Monday, December 14, 2015

On Literacy

Sometime in 2012, well into my second year of teaching, I read the book Boys in Poverty: AFramework for Understanding Dropout. This book connected what I saw happening in my classroom with trends seen around the rest of the country. It substantiated the importance of literacy, and in particular, the importance of early education. And though the data is stark, at best, especially for privileged folk, it should be motivating, not immobilizing.

Maybe it would be helpful to add context to where I was when I read Boys in Poverty. My career at that point was serving as a “Secondary Generalist Teacher” in a small indigenous Alaska native community. There were approximately 22 students in my classroom spanning grades 5 through 12. I say approximately because our school’s population varied throughout the academic year. Kids get sent off to boarding school and kids come back from boarding school. Our village was only accessible by airplane—one flight arriving once a day. Often kids went to town with family and could be gone a month or more. Often kids went to town and stayed with family and didn’t come back. There were also kids around the village not enrolled in school, especially older adolescents. Secondary generalist means there was the potential for me to teach any subject. I was hired as a qualified language arts and social studies teacher for grades 7-12. Upon arriving at the school my first day in the fall of 2010, I was told I’d be teaching math and implementing a new reading intervention program. Generalist means you teach whatever the district tells you to.

Boys in Poverty was published in 2011, so this data is now at least four years old, but I imagine not much has changed.

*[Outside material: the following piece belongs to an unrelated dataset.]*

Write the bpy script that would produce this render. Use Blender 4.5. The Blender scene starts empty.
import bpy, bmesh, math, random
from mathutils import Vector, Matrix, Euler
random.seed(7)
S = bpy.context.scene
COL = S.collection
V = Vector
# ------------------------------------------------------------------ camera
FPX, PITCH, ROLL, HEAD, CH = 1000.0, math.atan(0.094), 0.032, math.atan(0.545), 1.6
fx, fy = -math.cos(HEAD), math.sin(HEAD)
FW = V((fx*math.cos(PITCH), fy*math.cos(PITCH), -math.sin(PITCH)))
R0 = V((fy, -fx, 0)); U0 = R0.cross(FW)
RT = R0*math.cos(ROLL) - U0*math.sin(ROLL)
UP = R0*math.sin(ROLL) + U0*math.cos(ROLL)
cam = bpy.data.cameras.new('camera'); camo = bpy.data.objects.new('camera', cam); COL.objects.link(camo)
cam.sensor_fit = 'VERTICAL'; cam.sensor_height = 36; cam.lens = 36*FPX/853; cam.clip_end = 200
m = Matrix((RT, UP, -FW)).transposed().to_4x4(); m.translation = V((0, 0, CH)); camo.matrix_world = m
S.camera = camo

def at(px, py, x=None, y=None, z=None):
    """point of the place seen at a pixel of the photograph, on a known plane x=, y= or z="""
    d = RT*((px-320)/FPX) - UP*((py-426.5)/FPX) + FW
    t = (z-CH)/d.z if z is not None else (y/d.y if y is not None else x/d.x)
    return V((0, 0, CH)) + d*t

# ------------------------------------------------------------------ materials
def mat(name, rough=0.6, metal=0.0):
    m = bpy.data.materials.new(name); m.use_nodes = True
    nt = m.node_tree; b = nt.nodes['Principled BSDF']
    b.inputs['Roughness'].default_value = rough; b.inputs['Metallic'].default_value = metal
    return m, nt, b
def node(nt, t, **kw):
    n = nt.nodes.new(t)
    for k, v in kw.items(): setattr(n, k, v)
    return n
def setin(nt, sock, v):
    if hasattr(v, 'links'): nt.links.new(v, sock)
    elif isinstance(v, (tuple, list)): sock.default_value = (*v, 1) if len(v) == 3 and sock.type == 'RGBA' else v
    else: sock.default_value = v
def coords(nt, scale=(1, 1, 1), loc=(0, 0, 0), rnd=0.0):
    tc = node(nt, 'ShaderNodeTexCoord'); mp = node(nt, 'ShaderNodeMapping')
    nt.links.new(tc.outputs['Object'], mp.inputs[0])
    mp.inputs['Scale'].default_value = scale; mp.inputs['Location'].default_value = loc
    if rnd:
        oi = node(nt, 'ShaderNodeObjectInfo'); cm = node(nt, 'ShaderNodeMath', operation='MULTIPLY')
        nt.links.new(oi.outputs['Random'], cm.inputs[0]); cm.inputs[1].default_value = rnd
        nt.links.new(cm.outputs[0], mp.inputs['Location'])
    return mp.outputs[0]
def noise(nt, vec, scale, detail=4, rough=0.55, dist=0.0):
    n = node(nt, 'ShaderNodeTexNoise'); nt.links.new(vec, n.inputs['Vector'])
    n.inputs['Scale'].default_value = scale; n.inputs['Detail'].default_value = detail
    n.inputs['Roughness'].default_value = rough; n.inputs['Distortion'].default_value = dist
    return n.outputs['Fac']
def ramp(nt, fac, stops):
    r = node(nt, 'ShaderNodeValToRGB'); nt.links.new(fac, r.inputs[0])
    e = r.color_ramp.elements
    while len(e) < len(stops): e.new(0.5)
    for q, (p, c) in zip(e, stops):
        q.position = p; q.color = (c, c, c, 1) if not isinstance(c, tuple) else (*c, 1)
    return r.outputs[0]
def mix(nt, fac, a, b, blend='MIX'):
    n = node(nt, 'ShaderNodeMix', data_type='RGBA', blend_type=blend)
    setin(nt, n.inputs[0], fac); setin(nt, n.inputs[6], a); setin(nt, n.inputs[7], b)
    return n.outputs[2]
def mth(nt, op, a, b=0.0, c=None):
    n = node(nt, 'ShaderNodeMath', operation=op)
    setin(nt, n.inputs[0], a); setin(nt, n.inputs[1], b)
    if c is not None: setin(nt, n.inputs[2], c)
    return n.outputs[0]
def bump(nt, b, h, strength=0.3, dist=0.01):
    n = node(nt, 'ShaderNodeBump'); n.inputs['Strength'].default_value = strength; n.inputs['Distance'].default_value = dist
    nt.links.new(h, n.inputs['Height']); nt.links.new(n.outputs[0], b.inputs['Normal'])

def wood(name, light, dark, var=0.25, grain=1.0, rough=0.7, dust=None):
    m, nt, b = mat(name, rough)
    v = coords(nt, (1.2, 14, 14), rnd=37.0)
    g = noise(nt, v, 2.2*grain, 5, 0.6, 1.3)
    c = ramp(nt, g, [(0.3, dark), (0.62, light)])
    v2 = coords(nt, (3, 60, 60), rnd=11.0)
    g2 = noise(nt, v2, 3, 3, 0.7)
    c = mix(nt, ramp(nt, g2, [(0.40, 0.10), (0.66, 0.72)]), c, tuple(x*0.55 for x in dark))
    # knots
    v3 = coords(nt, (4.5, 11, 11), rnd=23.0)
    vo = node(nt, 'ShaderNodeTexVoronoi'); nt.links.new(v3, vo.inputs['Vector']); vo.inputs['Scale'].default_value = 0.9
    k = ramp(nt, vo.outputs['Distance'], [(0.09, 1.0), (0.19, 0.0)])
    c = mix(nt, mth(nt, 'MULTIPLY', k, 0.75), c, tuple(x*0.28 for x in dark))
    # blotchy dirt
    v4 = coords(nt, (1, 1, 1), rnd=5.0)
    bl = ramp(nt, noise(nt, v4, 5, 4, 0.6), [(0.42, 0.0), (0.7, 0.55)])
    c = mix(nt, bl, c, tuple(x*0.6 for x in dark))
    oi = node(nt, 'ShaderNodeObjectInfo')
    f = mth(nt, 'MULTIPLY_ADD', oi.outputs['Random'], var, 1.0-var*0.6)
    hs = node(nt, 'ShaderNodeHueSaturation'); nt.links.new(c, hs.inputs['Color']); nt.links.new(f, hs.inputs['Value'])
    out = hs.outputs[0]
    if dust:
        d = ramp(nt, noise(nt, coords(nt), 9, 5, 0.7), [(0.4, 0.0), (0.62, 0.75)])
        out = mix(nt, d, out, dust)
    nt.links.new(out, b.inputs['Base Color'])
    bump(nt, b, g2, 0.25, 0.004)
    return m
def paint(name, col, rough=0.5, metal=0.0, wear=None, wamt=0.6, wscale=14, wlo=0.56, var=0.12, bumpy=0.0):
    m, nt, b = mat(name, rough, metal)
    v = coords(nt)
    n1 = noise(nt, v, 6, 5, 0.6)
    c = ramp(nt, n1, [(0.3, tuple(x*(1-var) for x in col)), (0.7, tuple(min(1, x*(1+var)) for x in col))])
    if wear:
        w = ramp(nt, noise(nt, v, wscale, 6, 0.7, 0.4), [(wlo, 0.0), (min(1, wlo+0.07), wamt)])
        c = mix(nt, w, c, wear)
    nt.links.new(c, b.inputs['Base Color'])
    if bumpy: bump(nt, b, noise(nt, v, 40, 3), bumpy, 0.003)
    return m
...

  • Nationally, about 70 percent of students graduate from high school on time with a regular diploma, but little more than half of African American and Hispanic students earn diplomas with peers.
  • Approximately two thousand high schools (about 14% of American high schools) produce more than half of the nation’s dropouts. At these “dropout factories,” the number of seniors enrolled is routinely 60% or less than the number of freshman three years earlier. “Dropout factories” produce 81% of all Native American dropouts, 73% of all African American dropouts, and 66% of all Hispanic dropouts. 
  • More than 1/3 of all dropouts occur in the 9th grade.
  • Approximately 75% of state prison inmates did not complete high school.
  • A male high school graduate with a D average is fourteen times more likely to become incarcerated than a graduate with an A average.
  • Dropouts from the class of 2007 alone cost the nation nearly $329 billion in lost wages, taxes, and productivity other their lifetimes.
  • Over the course of a lifetime, a high school dropout earns, on average, about $260,000 less than a high school graduate.


There isn’t one way to prevent a student from dropping out. The framework for understanding dropout is complicated and developmentally considers physical, emotional, cognitive and social behavior as indicators, though many studies link dropout to literacy. Proficient readers are less likely to dropout and some research even shows that by the fourth grade the likelihood of a student dropping out of high school can be determined merely by measuring reading proficiency. Reading isn’t the only antecedent. There most certainly are many other environmental concerns that affect a student’s success, but literacy plays a big part. Literacy doesn’t begin in high school nor does it begin in the fourth grade. Literacy begins before a student can even read, before they can even communicate. Infants begin cataloguing vocabulary by the time they’re 6 months old. They begin understanding math and logic almost immediately after they’re born. Emotional regulation begins at about the 3-month mark. Motor coordination is always developing. These are windows of opportunity, beginnings of literacy that start very early and according to many researchers, impact dropout.

So, what are we to do as future clergy? According to theELCA website, Lutheran congregations and synods operate more than 1,500 early education programs, elementary schools and secondary schools—the majority of these being early childhood centers (preschool and kindergarten). I’m curious what the demographics are. I’m curious about the socio-economic status of the student’s parents. I’m curious if we’re talking all day, day care style programming, or curriculum that emphasizes literacy. Public schools have mandated curriculum and nation wide testing, which private schools don’t. For better or worse, private schools have the liberty of autonomy.

When you get to your congregation what are you going to do with your church’s pre-school? Is it the first item on the list of budget items that can be cut? Is it stuck in the recesses of your building, someplace you rarely visit? Do you have a preschool because you’ve always had a preschool, or do you have a preschool because its part of the mission of your church, and a way of serving the community? How many families in the neighborhood around your church have children not enrolled in early childhood education?

While public school is freely available, largely funded by property taxes, preschool is not usually free. Unless a child is part of a special education program (SPED/IEP) they wouldn’t be authorized public preschool (often called “Head Start”). Could your church start a sponsorship program? Those young professionals in the congregation that don’t have children yet. Or those older couples with older children no longer in school. Create a scholarship program supporting families in your church’s community who can’t afford to send their kids to preschool. Empowering individuals through early childhood literacy could be the single most effective way of combating racial and social inequities in our country right now. 

Post five in a series of five posts for a class at Luther Seminary this semester: "Dietrich Bonhoeffer, Eleanor Roosevelt, and Martin Luther King Jr. in Dialogue with Public Theology Today."